Over time, although the personal memory has receded into the past, the remembering continues. Down the centuries men and women have assembled the bits to create a whole picture - a picture which isn’t fixed for all time, but which changes and develops as new experiences, new insights and new memories are added – as the Holy Spirit continues to lead us into all truth - and something real is made for the present - here and now. 

And just as Remembrance Day is not about re-living 20th and 21st century conflicts, but about re-membering the past in order to live in the present, so is our faith. Our Christian re-membering helps us build on the foundations of our historic faith so that we can live lives today in which we know and prove the presence of God and the power of the Holy Spirit to inform and direct our actions. 

If we stop remembering as Christians, then quite simply we lose the plot.
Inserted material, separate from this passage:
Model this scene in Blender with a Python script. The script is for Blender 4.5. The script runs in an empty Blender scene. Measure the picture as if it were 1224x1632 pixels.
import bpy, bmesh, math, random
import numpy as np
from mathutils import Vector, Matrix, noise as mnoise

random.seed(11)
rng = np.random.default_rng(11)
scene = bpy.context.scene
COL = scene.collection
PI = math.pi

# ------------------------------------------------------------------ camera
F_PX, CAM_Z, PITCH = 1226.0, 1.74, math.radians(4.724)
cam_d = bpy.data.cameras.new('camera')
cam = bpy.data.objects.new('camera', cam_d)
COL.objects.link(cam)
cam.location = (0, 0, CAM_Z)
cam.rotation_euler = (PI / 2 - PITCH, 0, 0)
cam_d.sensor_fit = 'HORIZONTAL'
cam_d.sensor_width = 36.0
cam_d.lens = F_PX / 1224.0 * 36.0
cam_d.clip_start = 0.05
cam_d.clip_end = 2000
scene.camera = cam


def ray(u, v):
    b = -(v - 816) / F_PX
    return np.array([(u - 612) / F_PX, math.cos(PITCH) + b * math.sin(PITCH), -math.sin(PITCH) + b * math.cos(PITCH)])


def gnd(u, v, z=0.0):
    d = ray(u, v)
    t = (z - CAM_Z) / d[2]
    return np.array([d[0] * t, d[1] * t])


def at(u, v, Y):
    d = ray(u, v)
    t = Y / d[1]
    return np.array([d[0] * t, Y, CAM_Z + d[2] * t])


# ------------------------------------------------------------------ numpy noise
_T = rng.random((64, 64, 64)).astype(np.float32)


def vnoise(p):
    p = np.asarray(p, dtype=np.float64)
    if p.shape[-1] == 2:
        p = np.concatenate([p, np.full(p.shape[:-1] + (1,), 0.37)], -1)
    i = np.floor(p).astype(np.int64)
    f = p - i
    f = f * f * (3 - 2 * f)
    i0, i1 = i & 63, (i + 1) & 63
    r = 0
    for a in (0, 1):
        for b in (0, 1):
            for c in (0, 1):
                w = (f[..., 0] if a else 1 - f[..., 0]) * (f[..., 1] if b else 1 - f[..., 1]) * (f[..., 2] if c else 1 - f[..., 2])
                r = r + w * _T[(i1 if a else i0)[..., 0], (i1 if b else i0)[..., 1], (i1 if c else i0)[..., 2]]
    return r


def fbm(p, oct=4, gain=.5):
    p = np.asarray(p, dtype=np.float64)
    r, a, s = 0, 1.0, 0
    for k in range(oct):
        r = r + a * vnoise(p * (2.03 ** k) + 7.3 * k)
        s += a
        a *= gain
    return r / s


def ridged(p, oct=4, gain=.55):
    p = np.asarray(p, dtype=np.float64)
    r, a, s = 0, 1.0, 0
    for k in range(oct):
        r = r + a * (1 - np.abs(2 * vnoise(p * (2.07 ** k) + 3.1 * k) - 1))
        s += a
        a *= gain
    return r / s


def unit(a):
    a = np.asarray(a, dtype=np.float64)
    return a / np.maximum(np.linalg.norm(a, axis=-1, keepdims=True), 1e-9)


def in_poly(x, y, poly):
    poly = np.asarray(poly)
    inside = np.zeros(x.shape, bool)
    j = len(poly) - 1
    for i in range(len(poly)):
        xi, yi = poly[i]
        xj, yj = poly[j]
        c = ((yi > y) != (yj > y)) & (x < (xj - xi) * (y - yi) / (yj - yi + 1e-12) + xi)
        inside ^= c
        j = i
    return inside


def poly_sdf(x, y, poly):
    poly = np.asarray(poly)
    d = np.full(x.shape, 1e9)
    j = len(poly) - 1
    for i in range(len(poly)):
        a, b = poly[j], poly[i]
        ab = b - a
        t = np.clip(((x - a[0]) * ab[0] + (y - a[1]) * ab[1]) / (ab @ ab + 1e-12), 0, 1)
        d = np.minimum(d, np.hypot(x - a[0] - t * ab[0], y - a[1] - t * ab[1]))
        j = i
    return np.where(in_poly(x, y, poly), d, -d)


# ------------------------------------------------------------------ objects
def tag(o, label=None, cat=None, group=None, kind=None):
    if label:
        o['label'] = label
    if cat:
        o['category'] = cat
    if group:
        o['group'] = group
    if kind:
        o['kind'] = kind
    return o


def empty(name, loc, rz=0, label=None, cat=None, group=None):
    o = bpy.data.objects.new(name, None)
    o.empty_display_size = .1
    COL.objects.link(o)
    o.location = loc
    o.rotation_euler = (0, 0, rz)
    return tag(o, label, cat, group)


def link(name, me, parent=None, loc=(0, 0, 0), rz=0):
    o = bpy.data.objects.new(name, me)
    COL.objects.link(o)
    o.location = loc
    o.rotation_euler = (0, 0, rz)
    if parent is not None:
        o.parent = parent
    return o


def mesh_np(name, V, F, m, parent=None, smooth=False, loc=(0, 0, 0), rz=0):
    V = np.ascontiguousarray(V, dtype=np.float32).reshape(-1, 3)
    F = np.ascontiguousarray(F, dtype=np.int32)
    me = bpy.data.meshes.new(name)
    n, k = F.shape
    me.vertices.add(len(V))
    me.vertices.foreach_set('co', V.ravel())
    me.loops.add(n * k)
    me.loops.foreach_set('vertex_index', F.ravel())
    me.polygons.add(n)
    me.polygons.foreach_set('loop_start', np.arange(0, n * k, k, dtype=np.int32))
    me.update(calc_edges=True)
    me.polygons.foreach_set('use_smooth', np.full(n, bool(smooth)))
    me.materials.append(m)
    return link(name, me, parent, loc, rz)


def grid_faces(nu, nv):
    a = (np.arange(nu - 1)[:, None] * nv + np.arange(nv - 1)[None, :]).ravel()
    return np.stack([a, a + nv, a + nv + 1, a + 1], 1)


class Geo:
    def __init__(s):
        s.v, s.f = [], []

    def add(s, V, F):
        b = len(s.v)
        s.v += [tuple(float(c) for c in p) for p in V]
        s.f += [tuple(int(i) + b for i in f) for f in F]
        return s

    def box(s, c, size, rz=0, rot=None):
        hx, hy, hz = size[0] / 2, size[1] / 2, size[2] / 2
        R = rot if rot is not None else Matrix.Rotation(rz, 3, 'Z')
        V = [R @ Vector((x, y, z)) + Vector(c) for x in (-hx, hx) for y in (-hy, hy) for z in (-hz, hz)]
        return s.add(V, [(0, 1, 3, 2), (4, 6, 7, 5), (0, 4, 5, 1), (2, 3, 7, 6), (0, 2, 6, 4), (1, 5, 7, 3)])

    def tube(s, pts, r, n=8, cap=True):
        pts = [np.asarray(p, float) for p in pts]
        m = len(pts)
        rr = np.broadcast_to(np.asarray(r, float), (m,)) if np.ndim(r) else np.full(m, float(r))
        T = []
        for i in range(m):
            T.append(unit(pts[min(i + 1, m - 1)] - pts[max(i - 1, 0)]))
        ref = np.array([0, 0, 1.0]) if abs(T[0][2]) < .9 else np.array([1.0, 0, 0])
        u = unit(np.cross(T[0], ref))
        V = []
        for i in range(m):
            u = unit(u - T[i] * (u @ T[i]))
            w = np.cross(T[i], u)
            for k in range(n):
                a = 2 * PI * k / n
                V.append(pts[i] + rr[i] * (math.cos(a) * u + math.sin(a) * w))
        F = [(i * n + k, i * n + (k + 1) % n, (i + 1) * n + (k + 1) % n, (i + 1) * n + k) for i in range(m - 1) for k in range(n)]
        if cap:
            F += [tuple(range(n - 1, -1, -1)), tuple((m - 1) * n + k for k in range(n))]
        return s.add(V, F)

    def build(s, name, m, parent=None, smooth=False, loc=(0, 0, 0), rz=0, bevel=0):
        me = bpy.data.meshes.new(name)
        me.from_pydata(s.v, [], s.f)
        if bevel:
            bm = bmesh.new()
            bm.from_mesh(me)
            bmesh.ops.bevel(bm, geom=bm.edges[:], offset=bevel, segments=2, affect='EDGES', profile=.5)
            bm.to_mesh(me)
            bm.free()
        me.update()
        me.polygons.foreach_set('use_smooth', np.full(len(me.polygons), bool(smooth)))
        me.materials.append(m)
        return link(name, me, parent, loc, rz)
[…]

It’s for that reason that, year after year, within our worship, we re-read our Scriptures, and we revisit the seasons and Christian festivals: Advent, Christmas, Lent, Good Friday, Easter, Pentecost. And each time we revisit – we all bring another year’s experience of Christian living to our remembrance. 

On this Remembrance Sunday, we recall those who died in the service of their nation - we give thanks for them: for their courage and dedication, and for their legacy - the peace and freedom we enjoy, the good relations with our allies - but which we know to be so fragile. And likewise, in this Eucharist, we recall that the life, the peace and the freedom that Jesus offers each of us, was also won at a price - the price of his own life as he died for our sake on the cross.

Re-membering matters, if we are to live in the present with an eye to the experience of the past. May God, through his Holy Spirit, give us the wisdom we need to interpret our remembering and to live according to his mind and will. Amen.